Two years later, Boggs one-upped himself by putting up an even better OPS+ of 168, while hitting just 5 home runs. The last player to match that combination was Ty Cobb in 1922. This may explain why C. Montgomery Burns was content to let Boggs play third base for the Springfield Nuclear Power Plant's softball team when original choice Pie Traynor turned out to be dead. (But Wade, Pitt the Elder as the great British Prime Minister?! ...Yeah, big points for overseeing the taxes that led the colonies to revolt and kick your empire on its ass.)

In between those two incredible low-power seasons was 1987, which baseball fans my age or older remember as the year offense was bonkers, with 645 more home runs than any other season in MLB history to that point being hit, and a league-wide slugging percentage of .415 (a new record), twenty points higher than the season before.
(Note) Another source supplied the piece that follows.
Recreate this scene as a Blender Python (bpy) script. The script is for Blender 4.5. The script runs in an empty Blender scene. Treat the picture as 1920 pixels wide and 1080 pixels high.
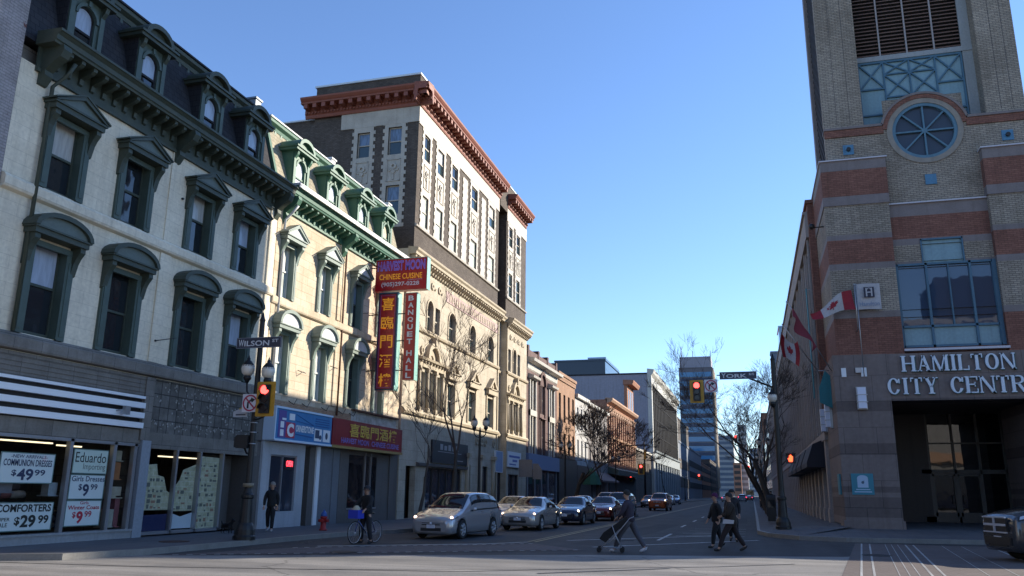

The most likely explanation for this is the "rabbit ball," a baseball intentionally (on the secret orders of MLB officials) wound tighter so that it would fly farther. (The same thing was done in Japan in 2013.)

While I'd become a baseball fan by then, I didn't have any way of following things very closely (though I was at Wrigley with my dad when Andre Dawson hit his 39th and 40th home runs of the season, on his way to 49 of them and eventually the NL MVP award), so it wasn't until 1988 baseball cards came out that I began to see the kind of numbers that had been put up in 1987, but I fondly recall being wowed by what I saw. Eric Davis' 37 home runs and 50 stolen bases that me he should have won the MVP. And you know what, sitting here 29 years later, I still think I was right.

Boggs took advantage of the rabbit ball by hitting a career-high 24 home runs, with a slugging percentage of .588, nearly one hundred points better than his second-best season of .490. In the last fifty years, only two players have finished their career having once hit 24+ home runs without ever having hit even half that many in another season. Boggs is one, and the other is Rick Ankiel, whose strange career included only three seasons with 250+ plate appearances, compared to 18 such seasons for Wade.  

Boggs was one of the most superstitious players of his (or any) era. He also always left home for the ballpark, took batting practice, and ran sprints at the same times before each day. The Fenway Park public address announcer once forgot to include Boggs' jersey number when introducing him, and Boggs went on to break out of a big slump that night, so he asked the PA man to never mention his jersey number again. Most famously ate chicken before every game, and his appetites extended beyond poultry. Legend has it he once drank 64 (or was it even more?) Miller Lites on a single flight. That sounds... unpleasant.

Boggs finished his career with 3,010 hits, including 578 doubles, and with a .328 batting average, bested by only Ted Williams and Tony Gwynn since World War II, and a .415 on-base percentage, which also rates among the very best. When I think of Boggs, my mind drifts back to the start of my baseball fandom, when I followed the game by box score and baseball card backs. I picture him holding a bat, waiting, or his the follow through of his swing, frozen on film, having probably just smacked another double off the Green Monster. And I see that far right column, with all those italicized numbers.